Times are good for streaming companies — at least on Wall Street. Now, Chinese streaming giant iQIYI is projected to reach a $13 billion valuation on NASDAQ.
The iQIYI video streaming company, based in China, is now preparing a huge IPO in the U.S. According to Wall Street estimates, the company is expected to generate approximately $2.25 billion in an upcoming Nasdaq offering.
iQIYI had around 51 million subscribers in 2017, and its business has grown about 55% year-over-year. Its parent company is the Chinese search engine Baidu.
The site will begin to trade on March 29th, selling shares via ADS. An ADS, or American Depositary Share, is a US dollar-denominated equity share of a foreign company, purchasable on a US exchange (like Nasdaq).
A few days later, Spotify is expected to bow on the New York Stock Exchange in an unconventional direct listing.

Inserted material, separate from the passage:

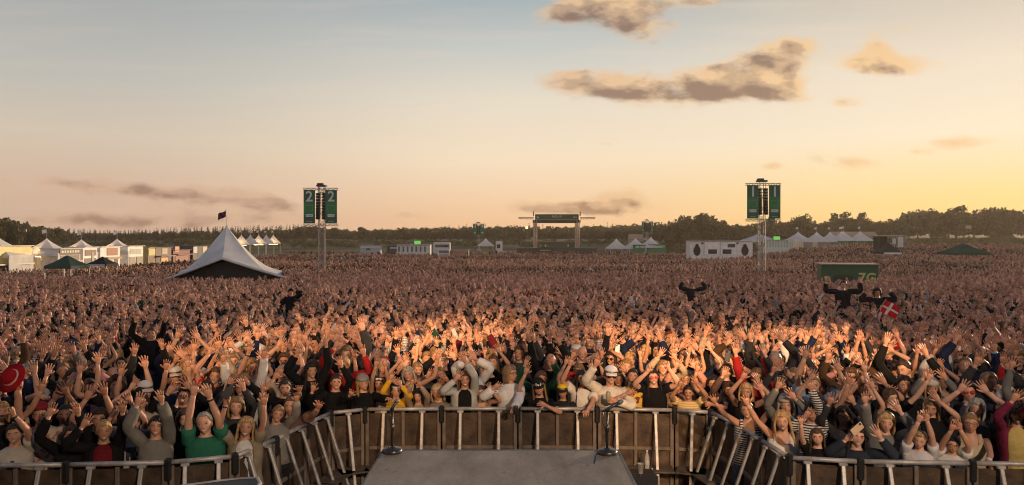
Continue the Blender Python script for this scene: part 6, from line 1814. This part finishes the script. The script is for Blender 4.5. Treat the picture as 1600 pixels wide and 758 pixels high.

Each ADS for iQIYI is expected to land in the $17-19 range.
Goldman Sachs, Citi, UBS Investment Bank, China Renaissance, BofA Merrill Lynch, and Credit Suisse are the lead underwriters on this deal. If the company’s ADS shares land at 18 dollars per ADS, then the company capitalizes at over $13 billion dollars. Other projections are driving as high as $15 billion.
Back in 2016, the founders made an attempt to privatize the video streaming service and purchase iQIYI from its parent company. Gong Yu and one of the founders of the Baidu search website, Robin Li, made an offer of roughly $3 billion.
The company is rolling into its US-based IPO with a lot of investment. Backers like Sequoia Capital, IDG, and Hillhouse Capital enabled the company to gather over a billion dollars for site content.
iQIYI’s owners haven’t yet pegged ADS pricing.